Sia che si tratti di Stati governati da oligarchie interessate principalmente a perpetuare il loro potere politico ed economico, o di democrazie bloccate dal potere delle lobby dell’industria fossile, gli interessi monetari sul breve periodo sembrano gli obiettivi alla fine irrinunciabili, magari nascosti da qualche concessione occasionale o da cortine fumogene procedurali; e di conseguenza le speranze di accordi seri di riduzione delle emissioni (riduzioni che, a parole, sono declamate come obiettivi da perseguire) non possono che essere minime.
Alcuni momenti, come quello divertente in cui il presidente della COP18, il Vice Primo Ministro del Quatar Abdullah bin Hamad Al-Attiyah, mette in votazione il Doha Climate Gataway infischiandosene bellamente della richiesta della Russia di prendere la parola per ulteriormente perorare la richiesta di crediti di emissione nel secondo periodo di impegno, possono sembrare indice di una volontà ferma di andare avanti, evitando veti e cercando comunque un consenso il più possibile allargato.

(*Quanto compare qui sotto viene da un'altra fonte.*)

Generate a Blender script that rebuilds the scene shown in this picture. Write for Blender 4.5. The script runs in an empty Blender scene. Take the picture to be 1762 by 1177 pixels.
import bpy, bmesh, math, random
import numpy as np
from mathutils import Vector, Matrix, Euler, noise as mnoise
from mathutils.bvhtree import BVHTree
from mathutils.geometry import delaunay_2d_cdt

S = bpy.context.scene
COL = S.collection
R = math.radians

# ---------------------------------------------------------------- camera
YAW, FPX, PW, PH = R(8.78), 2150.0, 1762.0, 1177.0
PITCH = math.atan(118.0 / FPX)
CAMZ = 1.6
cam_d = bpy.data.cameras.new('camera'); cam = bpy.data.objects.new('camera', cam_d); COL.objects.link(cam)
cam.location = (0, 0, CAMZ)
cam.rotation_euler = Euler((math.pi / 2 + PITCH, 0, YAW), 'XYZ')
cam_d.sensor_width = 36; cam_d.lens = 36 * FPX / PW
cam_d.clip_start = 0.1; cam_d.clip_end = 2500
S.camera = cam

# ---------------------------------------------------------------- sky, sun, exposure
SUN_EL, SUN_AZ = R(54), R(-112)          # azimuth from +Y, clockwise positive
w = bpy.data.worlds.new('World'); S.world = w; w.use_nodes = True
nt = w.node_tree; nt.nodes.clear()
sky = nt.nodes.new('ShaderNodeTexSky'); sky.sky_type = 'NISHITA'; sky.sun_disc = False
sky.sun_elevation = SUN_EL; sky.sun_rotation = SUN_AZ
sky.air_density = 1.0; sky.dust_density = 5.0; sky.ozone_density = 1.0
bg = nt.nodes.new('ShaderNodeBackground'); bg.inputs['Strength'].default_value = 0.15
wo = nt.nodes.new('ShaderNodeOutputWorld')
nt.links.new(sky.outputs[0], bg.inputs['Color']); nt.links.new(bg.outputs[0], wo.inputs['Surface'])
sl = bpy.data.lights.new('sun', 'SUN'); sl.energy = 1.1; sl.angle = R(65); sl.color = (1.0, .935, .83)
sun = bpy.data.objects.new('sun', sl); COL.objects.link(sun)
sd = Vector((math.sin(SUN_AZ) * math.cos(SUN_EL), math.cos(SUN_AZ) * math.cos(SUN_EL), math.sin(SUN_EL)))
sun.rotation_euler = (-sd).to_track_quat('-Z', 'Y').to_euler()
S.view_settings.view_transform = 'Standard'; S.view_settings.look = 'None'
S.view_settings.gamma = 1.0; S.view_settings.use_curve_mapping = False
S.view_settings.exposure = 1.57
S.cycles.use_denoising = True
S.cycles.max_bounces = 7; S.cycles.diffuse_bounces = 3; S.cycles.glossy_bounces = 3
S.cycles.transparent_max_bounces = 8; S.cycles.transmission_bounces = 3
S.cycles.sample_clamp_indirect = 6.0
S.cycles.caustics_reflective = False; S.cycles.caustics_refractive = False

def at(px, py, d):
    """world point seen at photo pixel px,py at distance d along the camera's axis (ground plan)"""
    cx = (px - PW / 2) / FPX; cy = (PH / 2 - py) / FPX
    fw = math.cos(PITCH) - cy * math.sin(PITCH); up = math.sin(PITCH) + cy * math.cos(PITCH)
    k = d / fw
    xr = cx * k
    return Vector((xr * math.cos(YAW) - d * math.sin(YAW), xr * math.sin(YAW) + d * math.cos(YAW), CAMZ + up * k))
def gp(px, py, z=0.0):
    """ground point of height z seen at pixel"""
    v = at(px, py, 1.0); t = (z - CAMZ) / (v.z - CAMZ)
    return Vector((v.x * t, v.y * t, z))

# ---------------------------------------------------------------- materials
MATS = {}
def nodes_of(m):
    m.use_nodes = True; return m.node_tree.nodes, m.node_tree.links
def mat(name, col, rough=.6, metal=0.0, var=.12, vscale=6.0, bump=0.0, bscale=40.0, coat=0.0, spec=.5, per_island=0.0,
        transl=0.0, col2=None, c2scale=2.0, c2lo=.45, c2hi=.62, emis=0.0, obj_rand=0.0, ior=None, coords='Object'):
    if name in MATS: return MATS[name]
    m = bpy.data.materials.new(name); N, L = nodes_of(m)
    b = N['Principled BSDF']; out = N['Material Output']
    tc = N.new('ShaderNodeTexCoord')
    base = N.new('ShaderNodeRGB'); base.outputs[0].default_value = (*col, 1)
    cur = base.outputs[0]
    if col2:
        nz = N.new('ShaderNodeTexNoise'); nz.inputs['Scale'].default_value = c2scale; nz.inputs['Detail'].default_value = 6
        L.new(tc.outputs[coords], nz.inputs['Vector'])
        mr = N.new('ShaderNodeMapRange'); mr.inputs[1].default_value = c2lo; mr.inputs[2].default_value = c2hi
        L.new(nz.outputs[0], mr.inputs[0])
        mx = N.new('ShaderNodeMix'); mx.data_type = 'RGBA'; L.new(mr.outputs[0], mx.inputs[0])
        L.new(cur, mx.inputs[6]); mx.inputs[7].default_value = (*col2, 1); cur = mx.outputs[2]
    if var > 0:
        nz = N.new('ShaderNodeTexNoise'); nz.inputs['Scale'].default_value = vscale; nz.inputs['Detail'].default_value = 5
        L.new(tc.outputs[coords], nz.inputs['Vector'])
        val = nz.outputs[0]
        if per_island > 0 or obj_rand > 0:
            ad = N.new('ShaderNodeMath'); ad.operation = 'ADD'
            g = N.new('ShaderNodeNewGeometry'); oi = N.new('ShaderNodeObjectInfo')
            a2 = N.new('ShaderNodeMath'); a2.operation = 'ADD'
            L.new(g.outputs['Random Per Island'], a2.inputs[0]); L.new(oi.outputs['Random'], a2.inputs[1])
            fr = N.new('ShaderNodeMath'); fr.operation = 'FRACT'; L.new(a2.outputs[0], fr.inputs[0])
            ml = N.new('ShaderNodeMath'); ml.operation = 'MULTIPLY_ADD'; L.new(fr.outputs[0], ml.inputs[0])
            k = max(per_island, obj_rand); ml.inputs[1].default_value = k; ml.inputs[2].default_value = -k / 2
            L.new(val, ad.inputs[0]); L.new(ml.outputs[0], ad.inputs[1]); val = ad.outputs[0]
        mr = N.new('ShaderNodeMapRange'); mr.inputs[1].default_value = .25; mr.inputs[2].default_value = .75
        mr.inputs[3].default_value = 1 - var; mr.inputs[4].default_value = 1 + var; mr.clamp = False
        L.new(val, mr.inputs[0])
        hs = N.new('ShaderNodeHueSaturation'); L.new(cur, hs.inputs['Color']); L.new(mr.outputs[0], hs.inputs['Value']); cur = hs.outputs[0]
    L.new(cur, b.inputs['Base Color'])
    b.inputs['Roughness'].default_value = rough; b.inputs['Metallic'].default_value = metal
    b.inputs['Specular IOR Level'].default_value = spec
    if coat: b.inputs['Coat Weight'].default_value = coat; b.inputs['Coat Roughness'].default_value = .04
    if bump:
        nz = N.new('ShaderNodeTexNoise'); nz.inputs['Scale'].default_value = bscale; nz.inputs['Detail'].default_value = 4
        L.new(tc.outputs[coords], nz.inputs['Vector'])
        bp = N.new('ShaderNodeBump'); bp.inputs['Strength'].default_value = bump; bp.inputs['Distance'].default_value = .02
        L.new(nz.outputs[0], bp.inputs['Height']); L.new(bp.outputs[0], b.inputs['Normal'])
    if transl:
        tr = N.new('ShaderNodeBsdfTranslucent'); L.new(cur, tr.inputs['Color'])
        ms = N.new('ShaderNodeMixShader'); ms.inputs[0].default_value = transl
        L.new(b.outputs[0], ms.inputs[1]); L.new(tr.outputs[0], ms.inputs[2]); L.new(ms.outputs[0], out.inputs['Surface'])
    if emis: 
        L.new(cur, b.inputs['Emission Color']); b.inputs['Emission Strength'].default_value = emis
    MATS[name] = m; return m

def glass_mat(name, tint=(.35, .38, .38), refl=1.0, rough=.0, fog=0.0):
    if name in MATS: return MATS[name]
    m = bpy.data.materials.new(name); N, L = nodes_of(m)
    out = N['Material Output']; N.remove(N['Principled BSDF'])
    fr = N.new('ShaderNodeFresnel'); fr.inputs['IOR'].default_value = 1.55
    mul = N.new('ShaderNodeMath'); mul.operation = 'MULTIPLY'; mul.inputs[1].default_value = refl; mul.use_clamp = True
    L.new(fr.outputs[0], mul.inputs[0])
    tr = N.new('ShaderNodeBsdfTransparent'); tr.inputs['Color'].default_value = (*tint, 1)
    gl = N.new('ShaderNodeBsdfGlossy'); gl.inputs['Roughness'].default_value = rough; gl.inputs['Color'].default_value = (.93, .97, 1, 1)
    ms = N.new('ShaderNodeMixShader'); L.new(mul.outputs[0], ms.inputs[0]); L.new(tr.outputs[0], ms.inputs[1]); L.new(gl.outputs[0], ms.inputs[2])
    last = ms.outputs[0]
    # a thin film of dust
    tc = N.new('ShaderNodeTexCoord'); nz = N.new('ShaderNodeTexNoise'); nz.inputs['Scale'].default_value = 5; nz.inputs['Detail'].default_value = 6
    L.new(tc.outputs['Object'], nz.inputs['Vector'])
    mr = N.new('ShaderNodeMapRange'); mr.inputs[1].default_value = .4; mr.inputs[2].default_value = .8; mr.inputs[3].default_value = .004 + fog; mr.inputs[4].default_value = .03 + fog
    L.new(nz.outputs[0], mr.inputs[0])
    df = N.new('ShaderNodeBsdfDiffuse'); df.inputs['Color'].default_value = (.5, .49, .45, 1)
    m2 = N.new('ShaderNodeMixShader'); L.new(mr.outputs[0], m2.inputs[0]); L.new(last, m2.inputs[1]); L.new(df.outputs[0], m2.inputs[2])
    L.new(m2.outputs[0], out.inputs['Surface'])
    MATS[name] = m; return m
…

Ma senza solidità e fermezza negli impegni precedenti, il rimandare gli accordi più importanti a scadenze future rinforza le ragioni di chi vede questo processo negoziale come un pericoloso gioco d’azzardo.
Testo di Stefano Caserini, con il contributo di Sergio Castellari, Marina Vitullo, Valentino Piana
5 responses so far
caro Stefano, aggiungo la mia alla tua palese delusione. Mi sento pervadere da una sindrome donchisciottesca. Saluti
La domanda quindi è: se la biosfera è cosí drammaticamente in pericolo perchè i popoli che ci vivono dentro non si mettono d’accordo per correre ai ripari ?

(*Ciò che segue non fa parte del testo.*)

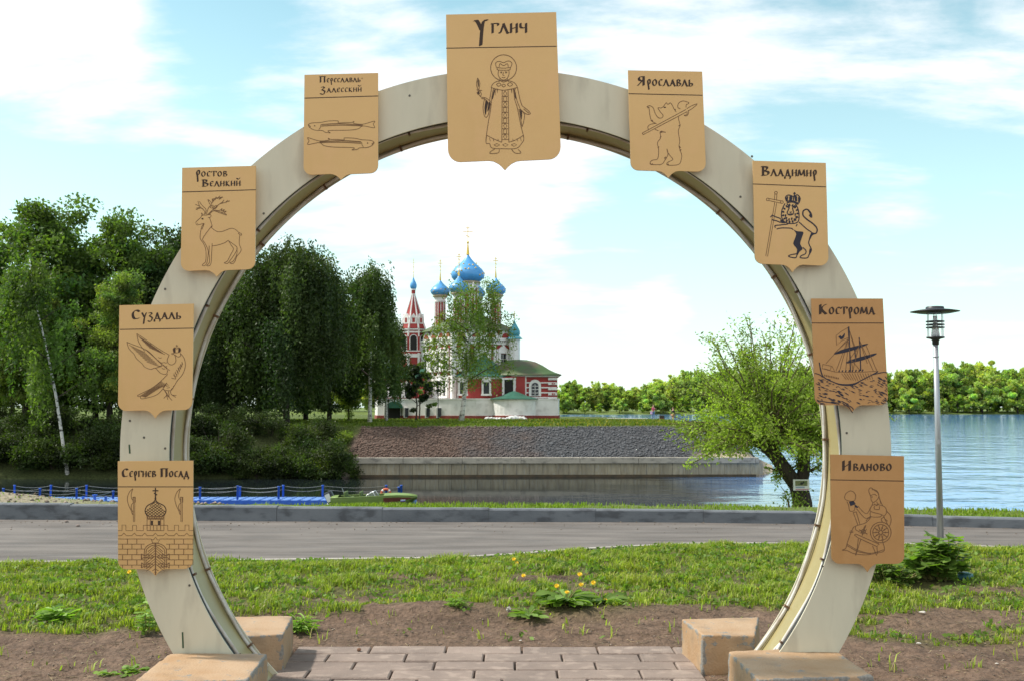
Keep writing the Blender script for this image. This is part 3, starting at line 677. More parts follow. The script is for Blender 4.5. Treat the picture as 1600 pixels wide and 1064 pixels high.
A.fill([(352, 552), (344, 600), (350, 640), (358, 600), (364, 570)]).fill([(366, 575), (360, 620), (372, 600), (377, 560)]).fill([(540, 602), (552, 620), (549, 665), (543, 640)]).fill([(396, 500), (386, 545), (390, 550), (400, 510)]).fill([(510, 500), (522, 548), (514, 545), (506, 512)])
A.dot((437, 406), 3.2).dot((463, 406), 3.2).fill([(300, 515), (312, 510), (318, 520), (308, 526)]).fill([(305, 455), (309, 440), (313, 470), (309, 485)]); emblem(t, A, M_ink)

# 2 two fish --------------------------------------------------------
t = plaque('gold plaque engraved with two long fish one above the other', (476, 118), (591, 115), (591, 271.5), (474.5, 274), (533, 282), ((475.5, 154), (591, 150.5)))
letters(t, [('Переславль-', 499, 568, 129.5, 6.4, 9.2, dict(slope=-.018, pen=.23)), ('Залесский', 500, 566, 145, 6.6, 8.6, dict(slope=-.02, pen=.23))])
A = Art((460, 100), 5.6)
for fl, F in ((0, lambda p: p), (1, lambda p: (818 - p[0], 1218 - (1218 - p[1] - 150) if False else p[1] + 152 - (p[0] - 120) * .012))):
    A.lines([[F(p) for p in l] for l in ([(120, 536), (150, 520), (230, 515), (290, 503), (380, 501), (384, 518), (450, 515), (495, 516), (524, 506), (516, 521), (600, 530), (700, 503), (690, 530), (699, 562), (600, 545), (560, 570), (480, 582), (300, 586), (315, 606), (268, 600), (245, 586), (180, 582), (135, 560), (120, 536)],
        [(230, 535), (226, 560), (214, 578)], [(122, 538), (140, 550), (132, 556)])], 1.0)
    A.lines([[F(p) for p in l] for l in ([(235, 532), (400, 524), (598, 538)], [(235, 548), (400, 540), (598, 545)])], 1.0)
    for i in range(36):
        x = 236 + i * 10; y = 540 - 8 * math.sin(math.pi * i / 36) + 3 * i / 36; A.line([F((x, y - 8)), F((x + 8, y + 8))], .8, False)
    A.dot(F((177, 544)), 6)
emblem(t, A)

# 3 deer ------------------------------------------------------------
t = plaque('gold plaque engraved with a standing antlered deer', (285, 263), (400, 260), (399, 421.5), (283, 424), (339, 433), ((285, 300.5), (400, 297)))
letters(t, [('Ростов', 306, 356, 276.5, 8, 9.5, dict(slope=-.01)), ('Великий', 315, 377, 292, 8, 10.5, dict(slope=-.02))])
A = Art((270, 245), 5.453)
A.lines([[(196, 570), (200, 555), (235, 522), (250, 502), (285, 500), (316, 496), (326, 505), (322, 516), (300, 522)], [(250, 502), (244, 482), (258, 496)], [(196, 570), (206, 583), (226, 580), (266, 570)], [(266, 570), (245, 602), (232, 680), (240, 712), (260, 740), (280, 790), (283, 860), (278, 900)], [(278, 900), (250, 926), (272, 930), (290, 906), (298, 860), (300, 800), (275, 742), (254, 712)],
 [(310, 760), (308, 820), (312, 900), (288, 929), (312, 930), (326, 906), (329, 860), (333, 790), (335, 740)], [(335, 762), (380, 755), (440, 736), (472, 714)], [(472, 714), (500, 760), (516, 790), (490, 842), (465, 890), (438, 906), (464, 912), (480, 896), (520, 842), (545, 795), (540, 766), (480, 722)],
 [(546, 780), (545, 832), (516, 890), (484, 906), (510, 913), (530, 892), (546, 850), (582, 800), (566, 742), (570, 672)], [(312, 518), (334, 588), (332, 608), (380, 640), (430, 636), (490, 613), (530, 620), (560, 646), (586, 660), (580, 672), (556, 654)], [(332, 592), (300, 632), (266, 680), (250, 712)], [(268, 572), (248, 622)],
 [(266, 496), (270, 465), (228, 424), (214, 380)], [(228, 424), (192, 408)], [(276, 492), (282, 452), (252, 420), (226, 384)], [(258, 446), (232, 440), (196, 455)], [(232, 432), (198, 442)],
 [(286, 492), (302, 442), (330, 402), (310, 374), (298, 368)], [(298, 368), (312, 400), (318, 412)], [(330, 402), (362, 364), (424, 345)], [(340, 390), (335, 360), (346, 376), (350, 356), (362, 370)], [(362, 364), (368, 346), (380, 354), (402, 336)], [(380, 356), (410, 350), (392, 366), (426, 346)],
 [(296, 496), (342, 452), (402, 402), (432, 386)], [(402, 402), (440, 394), (486, 378)], [(416, 396), (436, 370)], [(450, 390), (470, 372)], [(318, 440), (330, 418), (345, 420), (330, 444)], [(340, 446), (362, 420), (380, 424), (356, 450)],
 [(346, 456), (400, 470), (456, 492)], [(352, 458), (398, 460), (420, 444), (412, 464), (440, 452), (426, 470), (456, 466), (440, 480), (458, 500), (400, 480), (344, 464), (306, 500)]], 1.05)
emblem(t, A); A = Art((270, 245), 5.453); A.fill([(242, 528), (254, 524), (262, 532), (250, 538)]); A.dot((210, 572), 3); emblem(t, A, M_ink)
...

La storia dell’Isola di Pasqua (finita male purtroppo) dovrebbe insegnarci qualcosa.
Nell’isola vivevano diverse tribù ciascuna delle quali aveva busogno del legno per le proprie necessità. Ciascuna tribù continuò a tagliare alberi senza preoccuparsi di seminarne di nuovi. Alla fine tagliarono l’ultimo albero e trasformarono l’isola in un deserto incapace di dare sostentamento a tutta la popolazione. Quindi scoppiò una faida violentissima che decimò la popolazione dell’isola portandola ad uno stato di totale prostrazione. E i superstiti per sopravvivere si dedicarono al cannibalismo.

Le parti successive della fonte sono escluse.